Ja, da hast du recht, Hemingway ging weniger einen spirituellen Weg, als vielmehr seinen Weg mit Spirituosen...:-))

Aber ich hatte bewusst einen "ganz normalen Schriftsteller" genannt, weil ich verdeutlichen wollte, dass das, was einen Menschen mit seinem Innen (seiner Spiritualität, seinen Emotionen...) in Berührung bringen kann, keine bestimmten "hochheiligen und tiefsinnigen" Texte sein müssen. Ich hätte natürlich auch die Bibel, die Veden, die griechischen Mythen, buddhistisches, hinduistisches, sufistisches oder oder was weiß ich was für Texte nennen können, aber das hätte dann den Eindruck erweckt, als läge die innere, die spirituelle Dimension im Text verborgen. Dort liegt sie aber niemals, sondern sie liegt ausschließlich im Menschen und der Mensch kann sich diese Dimension schlussendlich in allem erschließen - also auch grundsätzlich in jedem Text.

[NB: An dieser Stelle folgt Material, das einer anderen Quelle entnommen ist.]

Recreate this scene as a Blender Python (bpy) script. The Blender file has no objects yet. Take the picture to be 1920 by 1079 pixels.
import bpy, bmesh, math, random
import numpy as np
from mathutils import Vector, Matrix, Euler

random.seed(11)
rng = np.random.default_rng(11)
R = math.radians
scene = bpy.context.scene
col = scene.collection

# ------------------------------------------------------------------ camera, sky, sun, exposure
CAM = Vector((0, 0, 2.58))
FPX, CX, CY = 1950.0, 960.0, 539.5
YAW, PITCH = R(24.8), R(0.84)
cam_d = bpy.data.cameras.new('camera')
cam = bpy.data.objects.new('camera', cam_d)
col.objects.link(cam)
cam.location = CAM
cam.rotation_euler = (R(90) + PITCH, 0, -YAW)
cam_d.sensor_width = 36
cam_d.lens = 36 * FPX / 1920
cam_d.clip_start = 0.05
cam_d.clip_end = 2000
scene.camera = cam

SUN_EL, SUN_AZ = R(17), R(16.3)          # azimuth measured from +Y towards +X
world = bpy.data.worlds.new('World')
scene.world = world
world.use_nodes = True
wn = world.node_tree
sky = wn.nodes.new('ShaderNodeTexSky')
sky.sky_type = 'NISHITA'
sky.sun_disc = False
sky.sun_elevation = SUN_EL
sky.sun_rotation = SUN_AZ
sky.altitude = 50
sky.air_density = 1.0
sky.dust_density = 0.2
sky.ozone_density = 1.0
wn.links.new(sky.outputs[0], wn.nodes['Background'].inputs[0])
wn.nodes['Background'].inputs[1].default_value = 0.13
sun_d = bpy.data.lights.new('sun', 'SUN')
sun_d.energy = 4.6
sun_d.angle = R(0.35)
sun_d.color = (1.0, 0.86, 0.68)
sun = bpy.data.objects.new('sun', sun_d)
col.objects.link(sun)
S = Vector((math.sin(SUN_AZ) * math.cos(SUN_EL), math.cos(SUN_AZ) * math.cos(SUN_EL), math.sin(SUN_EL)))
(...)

Ich gebe zu, dass das Mandelkuchenrezept meiner Mutter zunächst einmal keine tiefere spirituelle Dimension zu beinhalten scheint, aber spätestens wenn der Kuchen dann im Ofen backt und sich sein Duft in der Wohnung verteilt, wird das Tor zur Spiritualität sehr weit aufgeschlossen. Das liegt daran, weil Spiritualität zutiefst mit unserer Ganzheit als Mensch in Verbindung steht. Und da gehören Gefühle, Gedanken, Erinnerungen, Sinneswahrnehmungen und eben auch die Erfahrung des Kuchenbackens und das dazugehörige Rezept dazu.

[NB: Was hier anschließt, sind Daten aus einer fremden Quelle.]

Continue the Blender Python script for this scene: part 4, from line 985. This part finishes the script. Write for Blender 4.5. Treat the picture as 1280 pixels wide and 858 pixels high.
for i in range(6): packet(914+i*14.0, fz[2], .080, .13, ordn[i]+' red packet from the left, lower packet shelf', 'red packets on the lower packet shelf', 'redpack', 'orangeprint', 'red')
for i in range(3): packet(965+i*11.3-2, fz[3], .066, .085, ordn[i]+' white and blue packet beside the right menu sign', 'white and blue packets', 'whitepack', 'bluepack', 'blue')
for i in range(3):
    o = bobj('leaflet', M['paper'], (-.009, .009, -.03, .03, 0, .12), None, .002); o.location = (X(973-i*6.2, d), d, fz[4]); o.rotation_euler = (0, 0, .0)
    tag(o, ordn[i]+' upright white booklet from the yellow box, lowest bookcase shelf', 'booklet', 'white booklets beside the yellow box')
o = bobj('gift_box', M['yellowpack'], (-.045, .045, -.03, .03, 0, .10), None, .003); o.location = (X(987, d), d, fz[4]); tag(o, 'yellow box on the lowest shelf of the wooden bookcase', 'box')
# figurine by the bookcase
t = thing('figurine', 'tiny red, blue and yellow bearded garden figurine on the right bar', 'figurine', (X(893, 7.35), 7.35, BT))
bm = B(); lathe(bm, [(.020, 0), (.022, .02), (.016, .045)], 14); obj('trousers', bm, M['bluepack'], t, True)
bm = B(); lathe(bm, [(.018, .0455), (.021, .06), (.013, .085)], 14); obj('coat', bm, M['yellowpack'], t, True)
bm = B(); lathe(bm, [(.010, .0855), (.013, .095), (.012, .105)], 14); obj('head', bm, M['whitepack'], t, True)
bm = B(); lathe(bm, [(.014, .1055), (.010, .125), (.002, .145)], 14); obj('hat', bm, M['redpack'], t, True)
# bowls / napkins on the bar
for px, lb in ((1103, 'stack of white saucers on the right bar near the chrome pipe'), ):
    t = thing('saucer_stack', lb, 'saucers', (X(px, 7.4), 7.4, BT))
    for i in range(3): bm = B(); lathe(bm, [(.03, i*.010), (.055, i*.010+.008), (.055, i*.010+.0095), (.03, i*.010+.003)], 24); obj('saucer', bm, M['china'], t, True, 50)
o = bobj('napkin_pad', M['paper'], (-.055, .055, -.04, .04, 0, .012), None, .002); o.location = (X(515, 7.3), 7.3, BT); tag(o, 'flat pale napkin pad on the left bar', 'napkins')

Ich habe den Eindruck, dass die christlichen Gemeinschaften eher für viele ein Ruhekissen darstellen. Da meint man nicht mehr ernsthaft suchen und fragen zu müssen. Existentieller Ernst ist da kaum feststellbar.
Das kommt natürlich sehr auf die Gemeinschaft an. In vielen Fällen wirst du da sicher recht haben. Aber dann wird es auch diese Fälle geben, die es wirklich sehr ernst nehmen und die mir persönlich dann aber auf ganz andere Art und Weise sehr suspekt sind. Existentieller Ernst kann leider auch sehr nah mit nicht mehr ganz so gesunden Verhaltensweisen einher gehen. Wenn die Gemeinschaften zumindest schon einmal insofern "funktionieren", dass man sich gegenseitig hilft und füreinander da ist, ist schon mal sehr viel erreicht, finde ich.

Schuld und Scham ist ja erst einmal die Grenze zum Inneren. Das muss ja überwunden werden, um zum Frieden kommen zu können.
Ich denke das ist ein lebenslanger Prozess und man kann nur hoffen, dass einem dieser Lösungsprozess nicht unnötig schwer gemacht wird und man nicht beständig auf's Neue belastet wird. Und ich fürchte, dass der Imperativ "du musst das überwinden" eventuell auch problematisch sein kann, weil sich, wenn's dumm läuft, dann sogar noch Versagensgefühle auf die Scham- und die Schuldgefühle setzen können.